Paul Prévost, 40 ans, a grandi avec Le Devoir à la maison. À la fin des années 70, lors des séjours en famille au chalet, dans les Cantons-de-l'Est, son père envoyait le jeune Paul au dépanneur pour acheter Le Devoir. «La fin de semaine, avant de partir en ski alpin, je devais me rendre à pied à l'auberge pas loin pour chercher les journaux de papa. Mon père me donnait un billet de 2 $, le billet rouge, et je gardais le change qui payait la gomme-balloune pour les pentes!», se souvient-il.

Le Devoir en Saskatchewan


Plus tard à l'adolescence, vers l'âge de 15 ans, le futur militaire se met lui aussi à lire Le Devoir. «Pour moi, c'est une référence. Je l'ai toujours apprécié pour sa pertinence, son format axé sur l'actualité nationale et internationale, avec moins de publicité. Et pour sa qualité, autant en ce qui a trait à la langue qu'au contenu.»

Au début des années 90, il passe d'ailleurs pour un illuminé auprès de ses amis, se faisant livrer Le Devoir jusqu'à Moose Jaw, en Saskatchewan! Paul Prévost suit alors sa formation de pilote d'avion de chasse CF-18. «Internet n'était pas à la mode, et les journaux ne couvraient pas ce que je cherchais, alors je me suis abonné au Devoir du samedi, qu'on me livrait en Saskatchewan en milieu de semaine! Je devais être le seul abonné dans les Prairies.»

Encore aujourd'hui, il cherche le «ton juste» du Devoir. «C'est un journal que je considère comme indépendant, sans programme politique.

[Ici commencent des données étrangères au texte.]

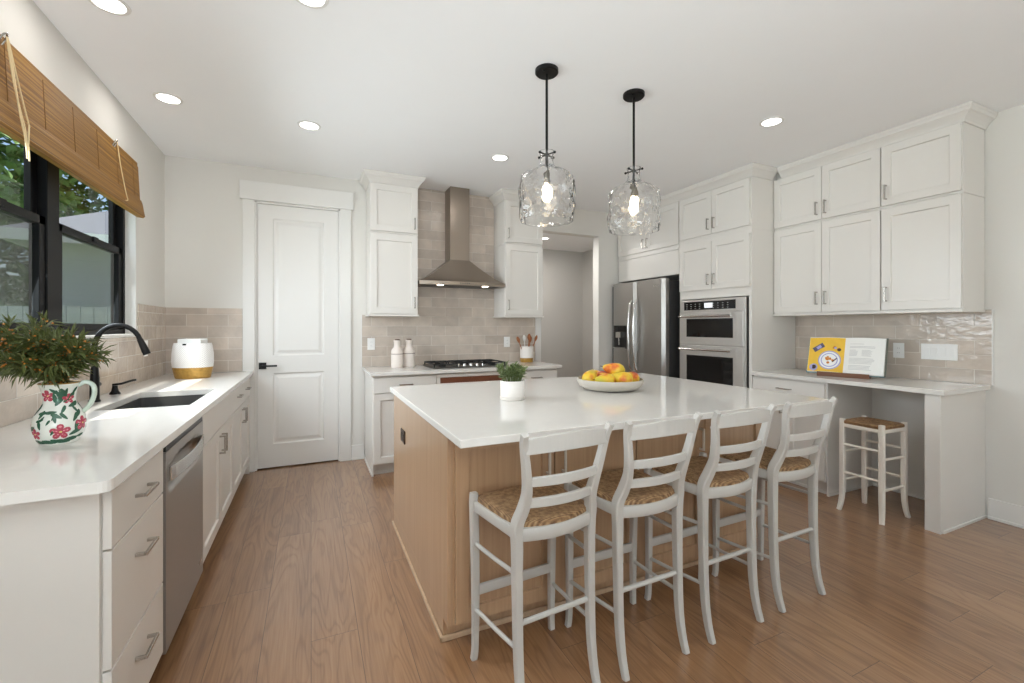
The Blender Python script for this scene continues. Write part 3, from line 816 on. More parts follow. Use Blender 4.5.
# wall cabinets either side of the hood: a tall one below, a short one above
UZ0, UZ1, UZ2, UZ3 = 1.432, 2.205, 2.212, 2.673
def upper_pair(x0, w_, hinge, labels, bothsides):
    d = .303
    y0 = 4.312
    c = thing('wall_cabinet', (x0, y0, 0), labels[0], 'cabinet')
    B((0, w_, .0005, d, UZ0, UZ1), (-.010, w_ + .010, -.024, d, UZ0 - .016, UZ0)).build('carcass', 'cabinet_white', c, bevel=.001)
    hx_ = w_ - .035 if hinge == 'R' else .035
    add_door(c, .002, w_ - .002, UZ0 + .006, UZ1 - .012, hx_, UZ0 + .115)
    c = thing('wall_cabinet', (x0, y0, 0), labels[1], 'cabinet')
    B((0, w_, .0005, d, UZ2, UZ3 + .09), (-.004, w_ + .004, -.004, d, UZ2 - .0065, UZ2 + .004)).build('carcass', 'cabinet_white', c, bevel=.001)
    add_door(c, .002, w_ - .002, UZ2 + .008, UZ3 - .005, hx_, UZ2 + .10)
    pts = [(-.002, d), (-.002, -.002), (w_ + .002, -.002), (w_ + .002, d)]
    crown(c, pts, UZ3)
upper_pair(.500, .450, 'R', ['white wall cabinet left of the range hood, above the two bottles', 'short white top cabinet left of the range hood, under the ceiling'], True)
upper_pair(1.880, .455, 'L', ['white wall cabinet right of the range hood, above the utensil crock', 'short white top cabinet right of the range hood, under the ceiling'], True)

# range hood
h_ = thing('range_hood', (1.415, YB - .0125, 1.735), 'stainless steel chimney range hood over the cooktop', 'range hood')
B((-.105, .105, -.195, -.0, .27, ZC - 1.736)).build('chimney', 'hood_steel', h_, bevel=.002)
mb = MB(); nseg = 12
def hoodring(k):          # k 0 at the lower rim to 1 at the chimney
    w0 = .455 + (.105 - .455) * k; y0 = -.325 + (-.195 + .325) * k; bow = .035 * (1 - k)
    z = .035 + .24 * (k ** 1.25)
    pts = [(-w0, 0, z)] + [(-w0 + 2 * w0 * i / nseg, y0 - bow * (1 - (2 * i / nseg - 1) ** 2), z) for i in range(nseg + 1)] + [(w0, 0, z)]
    return pts
rows = [[(x, y, 0.0) for x, y, z in hoodring(0)]] + [hoodring(k / 8) for k in range(9)]
m_ = len(rows[0]); V = [p for r_ in rows for p in r_]; F = []
for i in range(len(rows) - 1):
    for k in range(m_):
        F.append((i * m_ + k, i * m_ + (k + 1) % m_, (i + 1) * m_ + (k + 1) % m_, (i + 1) * m_ + k))
F.append(tuple((len(rows) - 1) * m_ + k for k in range(m_))); F.append(tuple(range(m_ - 1, -1, -1)))
mb.add(V, F, False); mb.build('canopy', 'hood_steel', h_)
B((-.40, .40, -.28, -.04, -.004, -.0005)).build('filter', 'steel_dark', h_)
for sx_ in (-.24, .24): MB().lathe([(.032, 0), (.032, -.006), (.001, -.006)], 16, c=(sx_, -.30, -.0005)).build('hood_lamp', 'hood_lamp', h_)
B(*[(-.05 + k * .022, -.038 + k * .022, -.362 + .0005, -.357, .012, .024) for k in range(5)]).build('button_row', 'steel_dark', h_)

# ---------------- right side: tall oven cabinet, refrigerator surround
RH = -HP
oc = thing('oven_cabinet', (3.62, 3.572, 0), 'tall white cabinet housing the built-in ovens', 'cabinet', RH)
W_ = .852; D_ = .612; tz0, tz1 = .485, 1.60
B((0, .03, .0005, D_, .1, 2.672), (W_ - .03, W_, .0005, D_, .0, 2.672), (.03, W_ - .03, .0005, D_, .1, tz0), (.03, W_ - .03, .0005, D_, tz1, 2.672), (.03, W_ - .03, D_ - .02, D_, tz0, tz1), (0, W_ - .03, .065, D_, 0, .1), (0, W_, .03, D_, 2.672, ZC - .005),
  ).build('carcass', 'cabinet_white', oc, bevel=.001)
B((.0, W_ + .004, -.004, D_, 2.205, 2.213)).build('trim_band', 'cabinet_white', oc)
for (a, b_, z0, z1, dz) in ((.0, .0, 2.235, 2.665, .10), (0, 0, 1.685, 2.165, .10)):
    add_door(oc, .008, W_ / 2, z0, z1, W_ / 2 - .035, z0 + dz); add_door(oc, W_ / 2, W_ - .008, z0, z1, W_ / 2 + .035, z0 + dz)
add_drawer(oc, .008, W_ - .008, .11, .475, W_ / 2, .38)
crown(oc, [(-.000, -.002), (W_ + .002, -.002), (W_ + .002, .272)], 2.673)
# combination wall oven
ov = thing('wall_oven', (3.598, 3.530, .49), 'stainless steel double wall oven built into the tall white cabinet', 'oven', RH)
OW = .766
B((.015, OW - .015, .03, .55, .005, 1.095)).build('oven_body', 'appliance_grey', ov)
B((0, OW, -.004, .0195, 0, 1.10)).build('face_frame', 'oven_steel', ov, bevel=.002)
p_ = B((.004, OW - .004, -.020, -.0045, .975, 1.092)).build('control_panel', 'oven_steel', ov, bevel=.002)
B((.06, OW - .09, -.0225, -.0205, .995, 1.078)).build('control_glass', 'black_glass', p_)
B((.32, .42, -.0235, -.0226, 1.012, 1.062)).build('display', 'display_glow', p_)
mb = MB()
for k in range(10):
    if 4 <= k <= 5: continue
    for j in range(3): mb.box(.09 + k * .055, .105 + k * .055, -.0234, -.0226, 1.008 + j * .022, 1.013 + j * .022)
mb.build('key_marks', 'print_grey', p_)
for (z0, z1, gz0, gz1) in ((.645, .968, .72, .905), (.06, .635, .14, .535)):
    d_ = B((.004, OW - .004, -.030, -.0045, z0, z1)).build('oven_door', 'oven_steel', ov, bevel=.003)
    B((.10, OW - .11, -.0325, -.0305, gz0, gz1)).build('door_window', 'black_glass', d_, bevel=.001)
    hz = z1 - .038
    mb = MB().tube([(.03, -.070, hz), (OW - .10, -.070, hz)], .011, 12)
    for xx in (.06, OW - .13): mb.tube([(xx, -.070, hz), (xx, -.030, hz)], .008, 8)
    mb.build('handle', 'steel_light', d_)
B((.004, OW - .004, -.022, -.0045, .004, .055)).build('vent_grille', 'steel_dark', ov)

# cabinet over the refrigerator
fc = thing('fridge_cabinet', (3.62, 4.608, 0), 'white two-door cabinet over the refrigerator', 'cabinet', RH)
W_ = 1.034
B((0, W_, .0005, D_, 1.885, 2.672), (0, W_, .03, D_, 2.672, ZC - .005)).build('carcass', 'cabinet_white', fc, bevel=.001)
B((.004, W_ - .004, -.010, .0, 1.887, 2.150)).build('front_panel', 'cabinet_white', fc, bevel=.001)
B((.0, W_ - .002, -.018, .0, 2.152, 2.163), (.0, W_ - .002, -.008, .0, 2.163, 2.2)).build('trim_band', 'cabinet_white', fc, bevel=.001)
add_door(fc, .004, W_ / 2, 2.205, 2.665, W_ / 2 - .035, 2.30); add_door(fc, W_ / 2, W_ - .004, 2.205, 2.665, W_ / 2 + .035, 2.30)
crown(fc, [(0, -.002), (W_, -.002)], 2.673)

# refrigerator
fr = thing('refrigerator', (3.56, 4.565, 0), 'stainless steel french-door refrigerator with an ice dispenser', 'refrigerator', RH)
FW, FH = .905, 1.845
B((.004, FW - .004, .0, .60, .02, FH - .015)).build('body', 'appliance_grey', fr, bevel=.004)
B((-.040, .0, -.045, .60, .02, FH - .02)).build('side_panel', 'appliance_grey', fr, bevel=.004)
def fdoor(x0, x1, z0, z1, holes=None):
    # front face bulges a little, rounded outer edges
    n_ = 14; V = []; F = []
    prof_ = []
    for i in range(n_ + 1):
        u = i / n_; x = x0 + (x1 - x0) * u
        ed = min(x - x0, x1 - x)
        y = -.085 - .010 * math.sin(math.pi * (x / FW)) + (.03 * (1 - min(1, ed / .03)) ** 2)
        prof_.append((x, y))
    poly = prof_ + [(x1, -.004), (x0, -.004)]
    mb = MB().prism(poly, z0, z1)
    return mb
half = FW / 2
dl = fdoor(.002, half - .003, .66, FH).build('door', 'steel', fr, bevel=.002)
drr = fdoor(half + .003, FW - .002, .66, FH).build('door', 'steel', fr, bevel=.002)
dwr = fdoor(.002, FW - .002, .06, .65).build('freezer_drawer', 'steel', fr, bevel=.002)
for (d_, hx) in ((dl, half - .045), (drr, half + .045)):
    path = [(hx, -.10, .80), (hx, -.135, .84), (hx, -.155, 1.0), (hx, -.160, 1.2), (hx, -.155, 1.42), (hx, -.135, 1.58), (hx, -.10, 1.62)]
    MB().tube(path, .015, 12, up=(1, 0, 0)).build('handle', 'steel_light', d_)
MB().tube([(.10, -.10, .58), (.10, -.15, .58), (FW - .10, -.15, .58), (FW - .10, -.10, .58)], .014, 10).build('handle', 'steel_light', dwr)
p_ = B((.055, .30, -.0965, -.088, 1.05, 1.33)).build('ice_dispenser', 'black_plastic', dl, bevel=.002)
B((.075, .28, -.0985, -.0966, 1.255, 1.32)).build('dispenser_panel', 'black_glass', p_)
mb = B((.13, .225, -.128, -.0966, 1.18, 1.25), (.07, .285, -.120, -.0966, 1.05, 1.062)); mb.tube([(.178, -.115, 1.19), (.178, -.110, 1.09)], .008, 8); mb.build('dispenser_chute', 'steel_light', p_)
B((FW - .15, FW - .08, -.0925, -.088, 1.765, 1.776)).build('badge', 'steel_light', drr)
B((.05, .12, -.06, .02, FH - .013, FH + .008), (FW - .12, FW - .05, -.06, .02, FH - .013, FH + .008)).build('hinge_cover', 'steel_light', fr)

# ---------------- right wall cabinets over the desk
def right_upper(y1, w_, n, labels, open_right):
    x0 = 3.93; d = .303
    c = thing('wall_cabinet', (x0, y1, 0), labels[0], 'cabinet', RH)
    B((0, w_, .0005, d, UZ0, UZ1), (0, w_ + (.006 if open_right else 0), -.026, d, UZ0 - .018, UZ0)).build('carcass', 'cabinet_white', c, bevel=.001)
    t_ = thing('wall_cabinet', (x0, y1, 0), labels[1], 'cabinet', RH)
    B((0, w_, .0005, d, UZ2, UZ3), (0, w_, .028, d, UZ3, ZC - .005), (0, w_ + (.004 if open_right else 0), -.004, d, UZ2 - .0065, UZ2 + .004)).build('carcass', 'cabinet_white', t_, bevel=.001)
    if n == 2:
        add_door(c, .002, w_ / 2, UZ0 + .006, UZ1 - .008, w_ / 2 - .035, UZ0 + .125); add_door(c, w_ / 2, w_ - .002, UZ0 + .006, UZ1 - .008, w_ / 2 + .035, UZ0 + .125)
        add_door(t_, .002, w_ / 2, UZ2 + .008, UZ3 - .004, w_ / 2 - .035, UZ2 + .105); add_door(t_, w_ / 2, w_ - .002, UZ2 + .008, UZ3 - .004, w_ / 2 + .035, UZ2 + .105)
    else:
        add_door(c, .002, w_ - .002, UZ0 + .006, UZ1 - .008, .037, UZ0 + .125)
        add_door(t_, .002, w_ - .002, UZ2 + .008, UZ3 - .004, .037, UZ2 + .105)
    pts = [(0, -.002), (w_ + .002, -.002), (w_ + .002, d)] if open_right else [(.064, -.002), (w_, -.002)]
    crown(t_, pts, UZ3)
right_upper(2.718, .846, 2, ['white two-door wall cabinet above the desk, beside the oven cabinet', 'short two-door top cabinet over the desk, beside the oven cabinet'], False)
right_upper(1.871, .456, 1, ['white single-door wall cabinet at the free end, above the light switches', 'short single-door top cabinet at the free end, against the ceiling'], True)

# ---------------- desk
dk = thing('desk_cabinet', (3.64, 2.718, 0), 'white desk cabinet beside the ovens, one drawer over two doors', 'cabinet', RH)
mb = B((0, .62, .0005, .595, .1, .883), (0, .62, .05, .595, 0, .1)); mb.build('carcass', 'cabinet_white', dk)
add_drawer(dk, .004, .616, .735, .868, .30, .795)
add_door(dk, .004, .31, .105, .73, .275, .64); add_door(dk, .31, .616, .105, .73, .345, .64)
B((.6205, .628, -.0, .595, 0, .883), (.628, .636, -.0, .595, 0, .02), (.0, .6205, .04, .049, 0, .02)).build('end_panel', 'cabinet_white', dk)
dp = thing('desk_end_panel', (3.62, 1.49, 0), 'white end panel and post holding up the open end of the desk', 'panel', RH)
B((0, .08, 0, .045, 0, .883)).build('post', 'cabinet_white', dp, bevel=.0015)
B((.008, .078, .0455, .618, 0, .883), (.078, .087, .03, .618, 0, .016)).build('panel', 'cabinet_white', dp)
tag(B((3.596, XR - .0125, 1.383, 2.7185, zt0, zt1)).build('countertop', 'quartz', bevel=.002), 'white quartz desk top under the right-hand wall cabinets', 'countertop')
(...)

Certes, il est à mon avis "centre gauche", mais tout de même juste. En le lisant, je fronce rarement les sourcils. Le Devoir me donne son point de vue sans me forcer à y adhérer», dit-il.

Aujourd'hui, ses collègues ne rient plus de lui. Le Devoir a augmenté sa couverture militaire depuis quelques années, de sorte que la communauté de la défense s'y retrouve davantage. «Les gens avec qui je travaille suivent un peu tout ce qui se passe du point de vue géopolitique. Lorsque je prends l'avion, ils m'empruntent mon journal!»

À Kandahar, le colonel Prévost dirige des pilotes et des techniciens au sol. Son équipe est essentielle au fonctionnement de la mission, étant le principal conduit de ravitaillement pour les bases avancées. Vu le rythme de travail, il lit plus souvent Le Devoir dans les revues de presse fournies aux commandants, mais, quand il a le temps, il va sur le site Internet du journal «pour avoir des nouvelles du Québec, mais aussi pour suivre tout ce qui se passe sur les scènes nationale et internationale». Même au loin, un détour par le Québec l'aide à comprendre, dit-il. «C'est la base de mon indépendance d'esprit.»